───── EXTRACTED MATERIAL
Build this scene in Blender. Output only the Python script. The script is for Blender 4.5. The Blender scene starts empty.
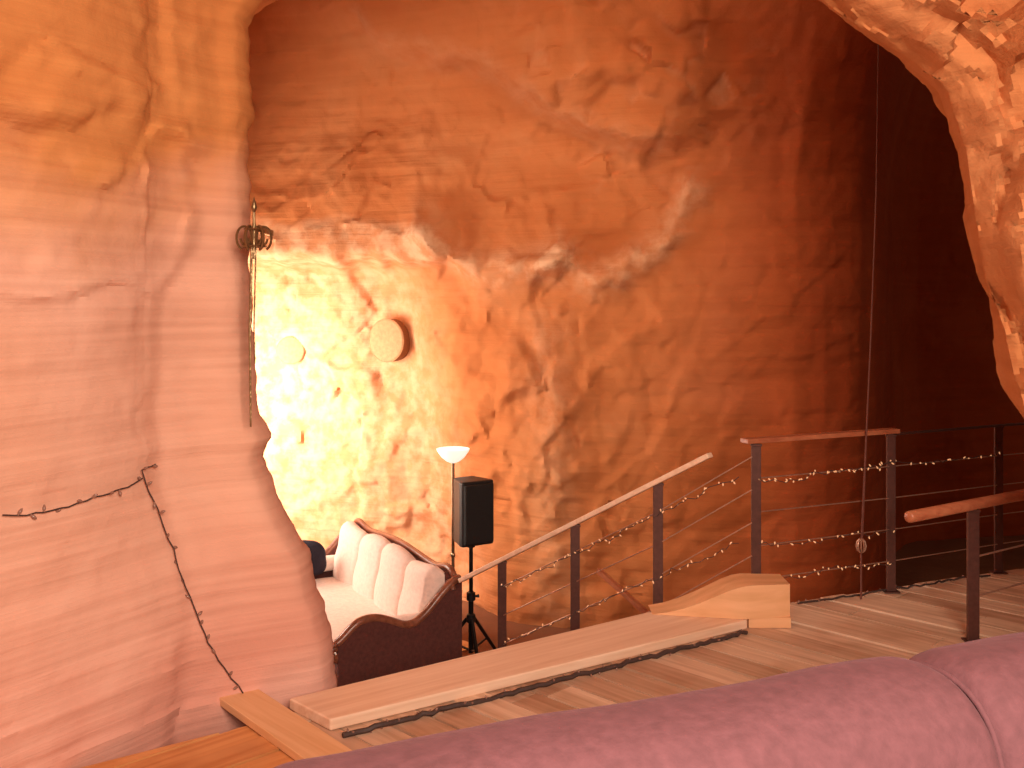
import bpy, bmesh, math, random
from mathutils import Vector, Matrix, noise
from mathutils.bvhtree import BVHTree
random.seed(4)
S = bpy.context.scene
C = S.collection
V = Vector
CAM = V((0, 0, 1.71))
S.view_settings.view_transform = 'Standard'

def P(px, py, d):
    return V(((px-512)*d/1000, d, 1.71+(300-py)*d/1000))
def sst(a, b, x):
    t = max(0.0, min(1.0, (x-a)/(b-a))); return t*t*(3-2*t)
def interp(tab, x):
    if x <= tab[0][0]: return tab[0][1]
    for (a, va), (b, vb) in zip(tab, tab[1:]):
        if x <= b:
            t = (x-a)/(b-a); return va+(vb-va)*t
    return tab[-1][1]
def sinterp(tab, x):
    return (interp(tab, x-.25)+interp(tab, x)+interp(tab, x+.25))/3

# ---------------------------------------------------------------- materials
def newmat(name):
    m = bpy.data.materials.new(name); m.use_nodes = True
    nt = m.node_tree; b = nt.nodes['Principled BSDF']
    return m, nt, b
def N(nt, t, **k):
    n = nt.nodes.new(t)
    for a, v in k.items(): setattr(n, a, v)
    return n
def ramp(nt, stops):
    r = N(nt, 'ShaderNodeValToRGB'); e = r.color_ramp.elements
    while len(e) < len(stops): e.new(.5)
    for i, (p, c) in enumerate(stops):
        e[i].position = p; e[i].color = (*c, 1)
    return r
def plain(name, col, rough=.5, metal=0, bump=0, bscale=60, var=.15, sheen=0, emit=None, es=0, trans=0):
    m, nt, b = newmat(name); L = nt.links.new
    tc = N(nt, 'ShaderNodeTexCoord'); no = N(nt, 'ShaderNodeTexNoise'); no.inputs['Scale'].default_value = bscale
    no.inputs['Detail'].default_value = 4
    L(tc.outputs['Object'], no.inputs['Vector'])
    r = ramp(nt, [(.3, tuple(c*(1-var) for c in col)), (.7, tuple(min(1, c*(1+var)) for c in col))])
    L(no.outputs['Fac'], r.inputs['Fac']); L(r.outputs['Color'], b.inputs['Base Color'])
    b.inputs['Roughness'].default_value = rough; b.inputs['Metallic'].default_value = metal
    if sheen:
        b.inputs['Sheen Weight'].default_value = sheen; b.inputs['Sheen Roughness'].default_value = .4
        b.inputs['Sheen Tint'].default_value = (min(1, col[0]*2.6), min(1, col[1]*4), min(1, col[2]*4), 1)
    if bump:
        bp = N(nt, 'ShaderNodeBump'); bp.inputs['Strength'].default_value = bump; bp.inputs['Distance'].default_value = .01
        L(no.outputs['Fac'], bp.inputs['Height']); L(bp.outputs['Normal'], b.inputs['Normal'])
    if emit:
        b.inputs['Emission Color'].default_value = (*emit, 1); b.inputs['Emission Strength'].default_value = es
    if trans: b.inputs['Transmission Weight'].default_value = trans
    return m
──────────
───── EXTRACTED MATERIAL
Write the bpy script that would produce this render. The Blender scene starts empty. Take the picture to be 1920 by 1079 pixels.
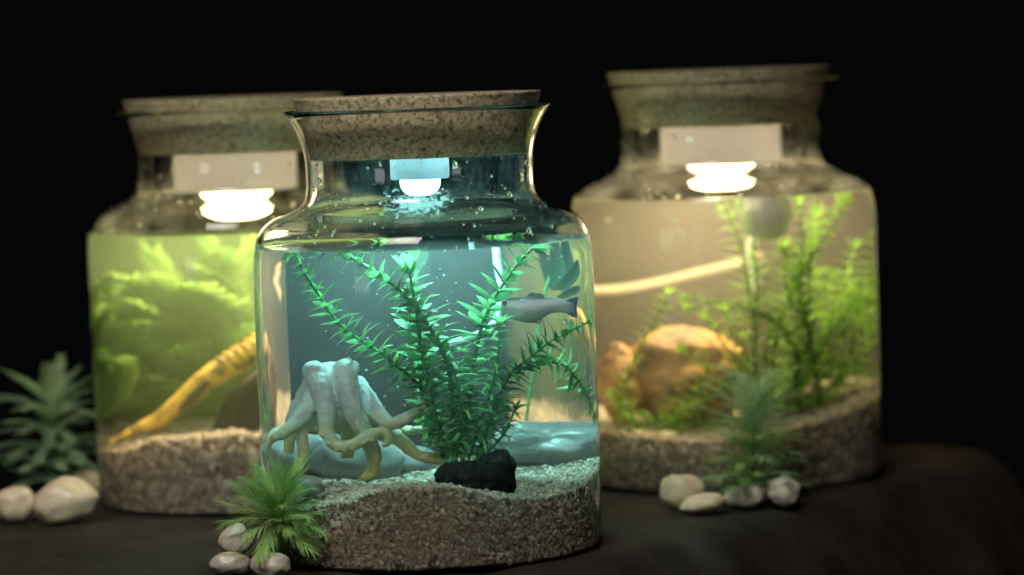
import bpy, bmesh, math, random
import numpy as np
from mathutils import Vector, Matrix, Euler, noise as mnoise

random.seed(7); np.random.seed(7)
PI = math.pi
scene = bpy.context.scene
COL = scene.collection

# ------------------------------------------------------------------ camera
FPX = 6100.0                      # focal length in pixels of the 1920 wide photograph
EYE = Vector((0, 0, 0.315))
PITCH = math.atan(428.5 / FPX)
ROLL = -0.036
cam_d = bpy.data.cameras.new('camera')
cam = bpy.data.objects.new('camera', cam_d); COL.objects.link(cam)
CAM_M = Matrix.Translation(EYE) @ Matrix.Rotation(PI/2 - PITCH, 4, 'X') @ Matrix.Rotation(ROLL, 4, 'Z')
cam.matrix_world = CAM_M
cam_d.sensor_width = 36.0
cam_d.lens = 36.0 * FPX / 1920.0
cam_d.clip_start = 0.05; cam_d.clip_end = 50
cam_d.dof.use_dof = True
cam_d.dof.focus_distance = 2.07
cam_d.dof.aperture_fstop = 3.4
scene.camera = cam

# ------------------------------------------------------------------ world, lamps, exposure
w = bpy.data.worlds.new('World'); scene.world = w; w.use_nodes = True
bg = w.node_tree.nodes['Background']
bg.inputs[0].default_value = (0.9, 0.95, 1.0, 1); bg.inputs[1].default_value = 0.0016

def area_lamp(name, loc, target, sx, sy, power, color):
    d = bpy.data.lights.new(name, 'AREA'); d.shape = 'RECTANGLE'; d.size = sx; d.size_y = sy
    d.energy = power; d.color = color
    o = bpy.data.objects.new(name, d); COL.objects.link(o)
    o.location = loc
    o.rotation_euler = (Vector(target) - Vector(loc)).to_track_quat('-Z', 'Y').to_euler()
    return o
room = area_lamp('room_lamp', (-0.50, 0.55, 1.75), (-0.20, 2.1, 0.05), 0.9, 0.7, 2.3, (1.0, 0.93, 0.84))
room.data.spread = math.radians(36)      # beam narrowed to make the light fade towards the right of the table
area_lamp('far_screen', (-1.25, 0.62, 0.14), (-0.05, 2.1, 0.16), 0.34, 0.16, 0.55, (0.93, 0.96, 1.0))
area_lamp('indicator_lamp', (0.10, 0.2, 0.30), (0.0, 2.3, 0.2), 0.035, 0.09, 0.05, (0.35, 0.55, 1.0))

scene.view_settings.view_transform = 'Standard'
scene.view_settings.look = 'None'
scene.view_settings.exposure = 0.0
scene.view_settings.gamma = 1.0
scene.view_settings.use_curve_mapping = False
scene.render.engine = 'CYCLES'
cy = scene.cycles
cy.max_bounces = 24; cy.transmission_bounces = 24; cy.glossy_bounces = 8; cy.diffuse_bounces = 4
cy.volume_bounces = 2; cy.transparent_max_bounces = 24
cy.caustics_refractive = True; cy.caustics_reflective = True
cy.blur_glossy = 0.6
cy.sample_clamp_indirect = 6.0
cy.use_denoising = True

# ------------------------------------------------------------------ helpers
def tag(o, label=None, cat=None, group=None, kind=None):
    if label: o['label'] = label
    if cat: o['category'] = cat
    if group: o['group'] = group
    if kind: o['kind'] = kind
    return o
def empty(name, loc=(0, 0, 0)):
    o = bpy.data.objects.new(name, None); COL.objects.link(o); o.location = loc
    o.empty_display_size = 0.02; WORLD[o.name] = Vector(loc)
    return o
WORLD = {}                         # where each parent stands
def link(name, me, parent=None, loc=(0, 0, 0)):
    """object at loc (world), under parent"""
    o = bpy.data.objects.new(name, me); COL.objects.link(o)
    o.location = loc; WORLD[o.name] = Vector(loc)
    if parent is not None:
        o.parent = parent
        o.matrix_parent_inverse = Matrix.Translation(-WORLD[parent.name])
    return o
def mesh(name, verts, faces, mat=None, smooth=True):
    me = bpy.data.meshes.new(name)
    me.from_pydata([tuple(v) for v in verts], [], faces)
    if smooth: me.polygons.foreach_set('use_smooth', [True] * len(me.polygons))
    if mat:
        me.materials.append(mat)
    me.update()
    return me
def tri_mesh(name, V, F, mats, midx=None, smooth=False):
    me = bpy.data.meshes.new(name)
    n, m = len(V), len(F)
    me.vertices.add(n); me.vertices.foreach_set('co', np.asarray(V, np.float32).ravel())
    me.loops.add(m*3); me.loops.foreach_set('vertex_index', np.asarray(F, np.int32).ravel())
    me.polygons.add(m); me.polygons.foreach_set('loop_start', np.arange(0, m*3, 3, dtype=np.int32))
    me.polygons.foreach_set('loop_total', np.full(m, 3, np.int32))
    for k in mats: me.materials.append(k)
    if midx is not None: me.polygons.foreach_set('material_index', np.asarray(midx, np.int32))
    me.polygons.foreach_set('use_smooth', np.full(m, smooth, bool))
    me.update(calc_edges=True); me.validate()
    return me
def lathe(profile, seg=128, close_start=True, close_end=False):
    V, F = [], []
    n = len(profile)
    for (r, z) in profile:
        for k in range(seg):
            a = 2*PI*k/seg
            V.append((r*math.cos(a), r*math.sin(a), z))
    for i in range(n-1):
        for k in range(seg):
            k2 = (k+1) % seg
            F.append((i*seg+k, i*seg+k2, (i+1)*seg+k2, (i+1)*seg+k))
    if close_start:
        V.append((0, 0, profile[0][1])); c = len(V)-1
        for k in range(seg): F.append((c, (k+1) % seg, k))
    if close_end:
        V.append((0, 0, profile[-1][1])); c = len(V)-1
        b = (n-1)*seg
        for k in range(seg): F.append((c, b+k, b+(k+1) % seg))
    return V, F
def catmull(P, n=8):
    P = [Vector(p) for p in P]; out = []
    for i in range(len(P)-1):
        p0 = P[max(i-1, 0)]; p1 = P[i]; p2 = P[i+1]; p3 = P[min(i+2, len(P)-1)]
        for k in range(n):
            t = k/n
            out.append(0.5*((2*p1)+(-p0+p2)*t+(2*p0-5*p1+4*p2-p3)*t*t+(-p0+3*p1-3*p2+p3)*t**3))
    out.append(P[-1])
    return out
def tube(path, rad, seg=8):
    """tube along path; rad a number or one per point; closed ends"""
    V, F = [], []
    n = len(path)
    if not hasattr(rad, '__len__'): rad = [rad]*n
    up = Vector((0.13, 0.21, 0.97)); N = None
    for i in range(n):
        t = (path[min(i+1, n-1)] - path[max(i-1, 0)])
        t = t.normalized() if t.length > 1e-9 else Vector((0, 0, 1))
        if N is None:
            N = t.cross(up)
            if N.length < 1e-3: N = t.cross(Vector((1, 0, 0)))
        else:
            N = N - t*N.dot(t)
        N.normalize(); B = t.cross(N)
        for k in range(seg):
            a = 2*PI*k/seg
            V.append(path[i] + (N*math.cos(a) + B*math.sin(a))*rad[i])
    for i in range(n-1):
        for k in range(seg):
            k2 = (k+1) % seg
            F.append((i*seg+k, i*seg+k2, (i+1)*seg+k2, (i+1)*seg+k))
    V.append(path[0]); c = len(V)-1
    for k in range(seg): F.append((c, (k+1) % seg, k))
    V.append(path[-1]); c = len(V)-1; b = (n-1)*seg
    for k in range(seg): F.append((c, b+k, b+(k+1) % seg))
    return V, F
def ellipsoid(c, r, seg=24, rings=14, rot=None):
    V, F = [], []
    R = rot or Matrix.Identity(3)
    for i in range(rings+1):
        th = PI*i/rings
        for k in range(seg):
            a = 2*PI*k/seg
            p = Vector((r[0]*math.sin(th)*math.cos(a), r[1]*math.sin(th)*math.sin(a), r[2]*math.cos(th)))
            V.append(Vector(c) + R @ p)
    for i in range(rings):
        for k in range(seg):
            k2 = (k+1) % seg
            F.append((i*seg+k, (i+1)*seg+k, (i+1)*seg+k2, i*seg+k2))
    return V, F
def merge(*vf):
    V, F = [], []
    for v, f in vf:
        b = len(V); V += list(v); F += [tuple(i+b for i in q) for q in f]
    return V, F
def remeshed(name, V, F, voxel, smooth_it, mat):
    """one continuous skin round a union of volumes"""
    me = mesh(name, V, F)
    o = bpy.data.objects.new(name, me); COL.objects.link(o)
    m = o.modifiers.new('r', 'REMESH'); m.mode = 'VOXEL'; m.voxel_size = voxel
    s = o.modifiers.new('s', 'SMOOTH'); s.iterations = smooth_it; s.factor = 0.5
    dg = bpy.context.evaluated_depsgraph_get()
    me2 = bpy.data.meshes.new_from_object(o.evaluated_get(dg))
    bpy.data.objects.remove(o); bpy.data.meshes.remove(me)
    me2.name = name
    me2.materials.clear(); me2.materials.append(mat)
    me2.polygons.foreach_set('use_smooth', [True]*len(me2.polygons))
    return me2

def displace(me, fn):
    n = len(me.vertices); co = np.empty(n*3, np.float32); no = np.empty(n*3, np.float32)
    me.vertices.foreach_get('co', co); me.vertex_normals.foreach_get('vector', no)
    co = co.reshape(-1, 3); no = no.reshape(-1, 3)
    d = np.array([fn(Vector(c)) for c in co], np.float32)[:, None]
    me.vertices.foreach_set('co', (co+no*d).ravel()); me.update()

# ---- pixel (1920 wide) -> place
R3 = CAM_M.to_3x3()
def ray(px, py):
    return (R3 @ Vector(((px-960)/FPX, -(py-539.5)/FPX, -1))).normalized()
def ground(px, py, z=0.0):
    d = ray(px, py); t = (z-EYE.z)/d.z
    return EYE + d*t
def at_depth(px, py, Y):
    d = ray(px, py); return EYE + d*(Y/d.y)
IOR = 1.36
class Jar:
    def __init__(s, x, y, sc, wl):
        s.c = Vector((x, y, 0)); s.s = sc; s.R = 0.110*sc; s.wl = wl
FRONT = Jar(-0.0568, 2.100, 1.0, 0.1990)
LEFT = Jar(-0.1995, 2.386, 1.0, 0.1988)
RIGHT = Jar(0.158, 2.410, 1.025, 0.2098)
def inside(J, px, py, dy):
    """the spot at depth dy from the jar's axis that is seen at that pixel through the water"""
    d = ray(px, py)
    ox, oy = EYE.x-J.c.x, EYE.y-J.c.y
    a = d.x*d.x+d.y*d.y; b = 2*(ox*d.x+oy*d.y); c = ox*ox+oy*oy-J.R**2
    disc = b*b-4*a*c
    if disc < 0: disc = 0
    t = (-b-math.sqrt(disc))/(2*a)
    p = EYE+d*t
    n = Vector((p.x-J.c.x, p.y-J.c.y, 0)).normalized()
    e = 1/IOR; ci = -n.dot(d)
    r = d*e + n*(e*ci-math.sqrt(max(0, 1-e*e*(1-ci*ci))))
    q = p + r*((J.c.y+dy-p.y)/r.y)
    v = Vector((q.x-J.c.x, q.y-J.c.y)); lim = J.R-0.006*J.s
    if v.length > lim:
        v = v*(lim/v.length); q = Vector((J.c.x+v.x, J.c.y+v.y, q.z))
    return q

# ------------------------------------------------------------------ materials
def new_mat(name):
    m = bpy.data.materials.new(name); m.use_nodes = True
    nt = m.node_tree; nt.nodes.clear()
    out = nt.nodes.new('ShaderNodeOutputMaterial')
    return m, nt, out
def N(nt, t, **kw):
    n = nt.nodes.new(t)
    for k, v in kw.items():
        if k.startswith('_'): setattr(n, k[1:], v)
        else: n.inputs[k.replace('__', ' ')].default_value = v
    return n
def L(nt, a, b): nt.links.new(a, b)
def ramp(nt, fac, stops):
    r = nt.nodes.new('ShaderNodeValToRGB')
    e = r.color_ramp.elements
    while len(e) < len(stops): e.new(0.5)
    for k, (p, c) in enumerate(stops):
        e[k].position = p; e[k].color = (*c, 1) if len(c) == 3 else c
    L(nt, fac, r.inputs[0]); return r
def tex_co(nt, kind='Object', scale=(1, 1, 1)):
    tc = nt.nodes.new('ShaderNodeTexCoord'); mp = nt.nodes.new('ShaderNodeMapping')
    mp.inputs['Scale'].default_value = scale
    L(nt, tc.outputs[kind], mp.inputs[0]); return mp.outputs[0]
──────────
* _TASK TO CARRY OUT_
In the entries above, find the line that contains "Build this scene" and the line that contains "S.view_settings.view_transform = 'Standard'". Reproduce exactly those two lines and every line between them, but not the pictures.

* _ANSWER TO THE PROBLEM_
Build this scene in Blender. Output only the Python script. The script is for Blender 4.5. The Blender scene starts empty.
import bpy, bmesh, math, random
from mathutils import Vector, Matrix, noise
from mathutils.bvhtree import BVHTree
random.seed(4)
S = bpy.context.scene
C = S.collection
V = Vector
CAM = V((0, 0, 1.71))
S.view_settings.view_transform = 'Standard'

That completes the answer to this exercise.